Astonishingly, Mr. Kikuchi – whose thin and muscular build is at odds with his long career behind a desk as a corporate "salaryman"– held on for 14 hours, from 3 p.m. that day until dawn the morning after. Then, with the waters having receded, he made his way to the badly damaged factory and his family.

"When I was a child, I used to often swim in rivers. That saved me," he said simply. "It was scary, but I just went by instinct. As long as I wasn't hit by anything, I knew I would be fine."

The kicker is that Mr. Kikuchi is 69-years-old. And that he was back at his property on Sunday because he was getting ready to rebuild his home in the same place, if the Japanese government will let him.

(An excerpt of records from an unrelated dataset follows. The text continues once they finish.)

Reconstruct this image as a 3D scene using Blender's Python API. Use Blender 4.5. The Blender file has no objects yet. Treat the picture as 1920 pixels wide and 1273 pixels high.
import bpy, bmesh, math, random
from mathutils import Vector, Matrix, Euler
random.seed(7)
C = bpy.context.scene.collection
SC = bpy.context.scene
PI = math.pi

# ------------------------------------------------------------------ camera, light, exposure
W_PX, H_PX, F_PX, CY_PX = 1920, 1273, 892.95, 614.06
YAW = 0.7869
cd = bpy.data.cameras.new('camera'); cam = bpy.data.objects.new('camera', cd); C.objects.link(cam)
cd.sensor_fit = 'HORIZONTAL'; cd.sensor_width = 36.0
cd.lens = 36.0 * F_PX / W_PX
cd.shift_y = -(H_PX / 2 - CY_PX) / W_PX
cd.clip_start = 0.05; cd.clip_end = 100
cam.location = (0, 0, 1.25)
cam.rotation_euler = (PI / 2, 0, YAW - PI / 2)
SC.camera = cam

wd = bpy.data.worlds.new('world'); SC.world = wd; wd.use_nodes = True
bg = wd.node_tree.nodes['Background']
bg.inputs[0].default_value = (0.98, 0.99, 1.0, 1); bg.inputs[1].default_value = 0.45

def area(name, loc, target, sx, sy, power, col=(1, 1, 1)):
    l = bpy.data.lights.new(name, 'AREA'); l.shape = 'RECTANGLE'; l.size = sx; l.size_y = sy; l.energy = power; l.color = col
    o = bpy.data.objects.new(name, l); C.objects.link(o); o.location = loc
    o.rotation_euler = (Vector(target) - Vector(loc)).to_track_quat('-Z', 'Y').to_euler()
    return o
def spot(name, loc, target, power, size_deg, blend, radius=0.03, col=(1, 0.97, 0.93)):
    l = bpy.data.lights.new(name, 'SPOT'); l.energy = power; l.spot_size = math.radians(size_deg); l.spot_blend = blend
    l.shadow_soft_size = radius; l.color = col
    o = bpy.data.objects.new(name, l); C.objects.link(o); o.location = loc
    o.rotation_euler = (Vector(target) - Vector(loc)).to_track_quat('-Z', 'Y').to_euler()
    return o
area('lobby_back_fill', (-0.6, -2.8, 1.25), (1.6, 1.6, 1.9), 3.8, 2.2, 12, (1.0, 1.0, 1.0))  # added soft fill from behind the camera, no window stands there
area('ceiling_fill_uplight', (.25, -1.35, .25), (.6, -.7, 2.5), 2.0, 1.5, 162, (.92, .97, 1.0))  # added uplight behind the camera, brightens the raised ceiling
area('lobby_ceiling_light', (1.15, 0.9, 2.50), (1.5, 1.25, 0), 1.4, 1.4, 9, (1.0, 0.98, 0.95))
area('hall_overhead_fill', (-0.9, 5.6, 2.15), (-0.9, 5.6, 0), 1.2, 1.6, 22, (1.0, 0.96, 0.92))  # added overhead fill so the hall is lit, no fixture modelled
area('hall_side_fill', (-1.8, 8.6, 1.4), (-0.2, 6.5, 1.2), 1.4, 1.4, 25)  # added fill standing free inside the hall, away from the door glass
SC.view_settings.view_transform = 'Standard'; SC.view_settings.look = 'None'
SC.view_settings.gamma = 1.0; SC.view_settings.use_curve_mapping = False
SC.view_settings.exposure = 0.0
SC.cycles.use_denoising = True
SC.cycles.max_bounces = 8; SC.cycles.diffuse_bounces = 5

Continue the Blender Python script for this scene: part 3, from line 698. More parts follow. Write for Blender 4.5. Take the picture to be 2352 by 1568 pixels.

Working by hand, he has already replanted his small garden of bonsai trees and is now working on the brick front walk. All he wants now is permission to put his life back the way it was.

The Japanese government is hesitating. An already slow-moving bureaucracy has come to a stop over the emotionally charged question of whether to rebuild in low-lying coastal areas like the neighbourhood around Sendai airport.

"I just want to know one way or the other. If I can't rebuild here then I can't rebuild here. Right now we're in limbo," Mr. Kikuchi told me, leaning on his garden hoe.

He said his wife is opposed to what he's doing, terrified that if they rebuild again by the sea, won't be as lucky if another tsunami hits. But Mr. Kikuchi is carrying on until someone tells him he can't.

"I'd like to rebuild it just the way it was. We have nowhere else to go. This is our place."